--- What is asked ---
Scan the data below for the string "scene". Copy every line where it appears.
>>
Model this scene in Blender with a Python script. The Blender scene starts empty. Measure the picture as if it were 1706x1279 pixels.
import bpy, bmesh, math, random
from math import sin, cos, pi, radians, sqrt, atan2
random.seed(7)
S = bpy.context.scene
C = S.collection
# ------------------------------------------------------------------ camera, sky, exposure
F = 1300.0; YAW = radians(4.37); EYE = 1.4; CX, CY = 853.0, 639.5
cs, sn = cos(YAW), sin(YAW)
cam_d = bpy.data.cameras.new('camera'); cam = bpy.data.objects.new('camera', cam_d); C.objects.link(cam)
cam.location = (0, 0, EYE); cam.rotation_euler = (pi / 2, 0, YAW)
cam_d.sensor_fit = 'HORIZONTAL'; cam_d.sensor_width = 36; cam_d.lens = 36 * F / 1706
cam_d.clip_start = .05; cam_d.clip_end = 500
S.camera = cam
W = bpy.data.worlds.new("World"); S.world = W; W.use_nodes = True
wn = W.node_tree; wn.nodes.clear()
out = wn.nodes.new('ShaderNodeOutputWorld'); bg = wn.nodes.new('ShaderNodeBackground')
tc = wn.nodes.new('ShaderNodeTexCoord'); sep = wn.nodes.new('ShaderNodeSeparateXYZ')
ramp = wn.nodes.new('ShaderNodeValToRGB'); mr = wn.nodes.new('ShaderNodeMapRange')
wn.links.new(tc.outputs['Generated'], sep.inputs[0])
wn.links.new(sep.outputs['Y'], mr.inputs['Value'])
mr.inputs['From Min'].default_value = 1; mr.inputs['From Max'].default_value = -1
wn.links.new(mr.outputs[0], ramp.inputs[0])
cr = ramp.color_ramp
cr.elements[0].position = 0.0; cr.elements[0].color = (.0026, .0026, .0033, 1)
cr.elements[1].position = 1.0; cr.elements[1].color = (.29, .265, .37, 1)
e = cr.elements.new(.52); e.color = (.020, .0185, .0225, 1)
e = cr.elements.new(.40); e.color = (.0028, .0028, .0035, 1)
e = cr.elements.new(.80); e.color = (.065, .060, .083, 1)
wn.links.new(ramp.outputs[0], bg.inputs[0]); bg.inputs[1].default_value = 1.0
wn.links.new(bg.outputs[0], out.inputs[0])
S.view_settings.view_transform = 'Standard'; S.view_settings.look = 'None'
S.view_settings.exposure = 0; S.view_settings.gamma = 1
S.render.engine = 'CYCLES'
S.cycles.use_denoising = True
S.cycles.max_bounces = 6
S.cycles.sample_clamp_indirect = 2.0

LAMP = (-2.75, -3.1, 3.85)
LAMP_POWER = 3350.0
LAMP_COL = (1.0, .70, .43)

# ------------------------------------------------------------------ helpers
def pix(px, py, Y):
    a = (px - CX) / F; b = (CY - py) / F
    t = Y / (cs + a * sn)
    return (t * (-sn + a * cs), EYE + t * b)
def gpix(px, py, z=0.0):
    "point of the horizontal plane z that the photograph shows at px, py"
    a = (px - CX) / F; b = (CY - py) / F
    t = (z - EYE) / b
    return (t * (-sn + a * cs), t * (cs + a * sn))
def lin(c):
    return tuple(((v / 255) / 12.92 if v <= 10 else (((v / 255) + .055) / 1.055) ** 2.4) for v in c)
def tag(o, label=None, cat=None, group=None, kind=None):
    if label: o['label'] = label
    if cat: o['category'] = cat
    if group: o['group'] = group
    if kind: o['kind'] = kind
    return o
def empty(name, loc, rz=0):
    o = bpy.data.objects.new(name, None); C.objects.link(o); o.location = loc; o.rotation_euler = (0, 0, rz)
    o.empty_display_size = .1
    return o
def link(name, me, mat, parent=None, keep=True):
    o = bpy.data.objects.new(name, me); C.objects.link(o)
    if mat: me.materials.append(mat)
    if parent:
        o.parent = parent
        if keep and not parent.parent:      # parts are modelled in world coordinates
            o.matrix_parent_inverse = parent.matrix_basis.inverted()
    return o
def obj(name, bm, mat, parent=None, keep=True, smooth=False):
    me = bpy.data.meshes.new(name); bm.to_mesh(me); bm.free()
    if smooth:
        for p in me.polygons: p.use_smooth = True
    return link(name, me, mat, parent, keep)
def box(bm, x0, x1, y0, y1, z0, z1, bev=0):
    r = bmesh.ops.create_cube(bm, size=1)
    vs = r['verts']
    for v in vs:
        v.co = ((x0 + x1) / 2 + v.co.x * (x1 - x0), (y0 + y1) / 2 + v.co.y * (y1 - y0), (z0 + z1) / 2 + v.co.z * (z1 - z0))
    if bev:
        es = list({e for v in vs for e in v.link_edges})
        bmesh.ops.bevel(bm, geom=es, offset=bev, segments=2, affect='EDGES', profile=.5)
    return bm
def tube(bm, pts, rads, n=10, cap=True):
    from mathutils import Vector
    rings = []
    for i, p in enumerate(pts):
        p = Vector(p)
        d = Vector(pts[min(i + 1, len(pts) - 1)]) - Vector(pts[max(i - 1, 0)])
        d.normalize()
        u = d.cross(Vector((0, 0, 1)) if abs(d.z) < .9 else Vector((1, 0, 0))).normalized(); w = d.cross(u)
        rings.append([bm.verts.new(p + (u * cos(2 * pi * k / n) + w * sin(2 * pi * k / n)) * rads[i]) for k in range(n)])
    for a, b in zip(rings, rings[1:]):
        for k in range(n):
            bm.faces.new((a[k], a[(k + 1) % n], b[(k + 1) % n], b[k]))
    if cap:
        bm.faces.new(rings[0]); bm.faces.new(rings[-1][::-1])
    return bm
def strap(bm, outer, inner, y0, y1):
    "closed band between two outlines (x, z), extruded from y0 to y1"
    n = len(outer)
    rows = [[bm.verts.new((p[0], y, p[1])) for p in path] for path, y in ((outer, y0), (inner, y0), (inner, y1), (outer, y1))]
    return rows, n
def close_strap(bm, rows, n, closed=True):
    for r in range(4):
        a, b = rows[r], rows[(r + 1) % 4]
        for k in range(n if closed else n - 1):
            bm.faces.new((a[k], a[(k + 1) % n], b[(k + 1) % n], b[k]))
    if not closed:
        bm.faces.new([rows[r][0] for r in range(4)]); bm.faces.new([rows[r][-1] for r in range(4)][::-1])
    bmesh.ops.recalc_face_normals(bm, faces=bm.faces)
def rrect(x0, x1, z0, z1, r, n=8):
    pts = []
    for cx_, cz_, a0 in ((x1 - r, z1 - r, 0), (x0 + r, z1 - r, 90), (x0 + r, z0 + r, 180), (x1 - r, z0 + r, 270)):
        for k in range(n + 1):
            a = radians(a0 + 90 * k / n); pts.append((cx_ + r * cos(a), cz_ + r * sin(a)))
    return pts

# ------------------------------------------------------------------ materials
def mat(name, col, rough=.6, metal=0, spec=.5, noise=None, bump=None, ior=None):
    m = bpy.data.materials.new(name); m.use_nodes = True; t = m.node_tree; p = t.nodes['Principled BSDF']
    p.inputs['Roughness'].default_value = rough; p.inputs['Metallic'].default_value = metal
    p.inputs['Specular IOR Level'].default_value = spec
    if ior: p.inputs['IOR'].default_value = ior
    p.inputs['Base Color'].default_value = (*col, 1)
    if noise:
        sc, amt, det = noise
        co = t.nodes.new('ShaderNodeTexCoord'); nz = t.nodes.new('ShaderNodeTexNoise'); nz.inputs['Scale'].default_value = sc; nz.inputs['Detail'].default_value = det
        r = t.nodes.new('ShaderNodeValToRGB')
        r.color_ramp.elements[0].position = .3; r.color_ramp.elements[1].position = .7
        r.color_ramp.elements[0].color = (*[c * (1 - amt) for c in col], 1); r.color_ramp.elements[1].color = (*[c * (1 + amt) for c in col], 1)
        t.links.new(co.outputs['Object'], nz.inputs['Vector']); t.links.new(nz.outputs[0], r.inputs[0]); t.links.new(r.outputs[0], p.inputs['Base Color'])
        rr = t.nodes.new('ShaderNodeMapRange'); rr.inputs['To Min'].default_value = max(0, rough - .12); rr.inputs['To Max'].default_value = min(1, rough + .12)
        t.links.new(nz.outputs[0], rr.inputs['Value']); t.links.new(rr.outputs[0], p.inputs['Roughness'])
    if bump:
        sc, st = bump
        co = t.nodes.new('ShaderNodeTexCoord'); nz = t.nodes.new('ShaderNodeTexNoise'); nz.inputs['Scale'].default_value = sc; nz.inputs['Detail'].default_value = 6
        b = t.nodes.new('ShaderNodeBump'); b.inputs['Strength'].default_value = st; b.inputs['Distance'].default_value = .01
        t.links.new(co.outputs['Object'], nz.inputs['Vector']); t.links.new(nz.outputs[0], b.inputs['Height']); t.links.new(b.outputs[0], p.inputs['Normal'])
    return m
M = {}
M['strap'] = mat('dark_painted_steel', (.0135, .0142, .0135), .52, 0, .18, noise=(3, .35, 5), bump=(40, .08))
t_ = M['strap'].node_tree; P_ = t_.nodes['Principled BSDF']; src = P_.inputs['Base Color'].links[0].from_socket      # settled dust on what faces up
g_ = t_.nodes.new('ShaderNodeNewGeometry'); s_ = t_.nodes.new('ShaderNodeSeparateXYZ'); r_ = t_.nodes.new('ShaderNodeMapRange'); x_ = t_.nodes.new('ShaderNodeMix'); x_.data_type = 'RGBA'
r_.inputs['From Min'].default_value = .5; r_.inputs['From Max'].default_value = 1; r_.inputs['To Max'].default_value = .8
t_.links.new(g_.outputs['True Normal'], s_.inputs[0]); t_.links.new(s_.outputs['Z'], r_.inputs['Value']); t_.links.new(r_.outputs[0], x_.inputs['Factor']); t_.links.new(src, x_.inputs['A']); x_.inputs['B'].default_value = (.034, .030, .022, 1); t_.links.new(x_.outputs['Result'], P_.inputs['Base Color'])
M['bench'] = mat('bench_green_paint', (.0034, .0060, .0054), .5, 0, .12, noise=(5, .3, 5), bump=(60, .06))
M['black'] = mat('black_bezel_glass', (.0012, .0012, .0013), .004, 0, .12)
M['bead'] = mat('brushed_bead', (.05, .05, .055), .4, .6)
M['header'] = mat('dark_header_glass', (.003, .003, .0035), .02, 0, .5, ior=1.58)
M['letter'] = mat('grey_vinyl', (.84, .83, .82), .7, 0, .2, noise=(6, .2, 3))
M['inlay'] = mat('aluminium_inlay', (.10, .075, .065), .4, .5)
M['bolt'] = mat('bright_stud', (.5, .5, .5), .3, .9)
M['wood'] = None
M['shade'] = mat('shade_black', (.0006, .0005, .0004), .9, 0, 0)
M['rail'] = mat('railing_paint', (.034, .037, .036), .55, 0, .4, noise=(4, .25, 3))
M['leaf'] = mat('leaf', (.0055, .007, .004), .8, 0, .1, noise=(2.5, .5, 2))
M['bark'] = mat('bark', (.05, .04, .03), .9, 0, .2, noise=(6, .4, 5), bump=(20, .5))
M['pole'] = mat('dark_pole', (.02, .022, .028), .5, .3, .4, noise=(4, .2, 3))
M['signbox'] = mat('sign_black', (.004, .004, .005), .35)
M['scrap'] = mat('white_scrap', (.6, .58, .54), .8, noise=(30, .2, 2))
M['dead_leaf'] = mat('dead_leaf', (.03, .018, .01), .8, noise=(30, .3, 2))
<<
--- Answer to this problem ---
Model this scene in Blender with a Python script. The Blender scene starts empty. Measure the picture as if it were 1706x1279 pixels.
S = bpy.context.scene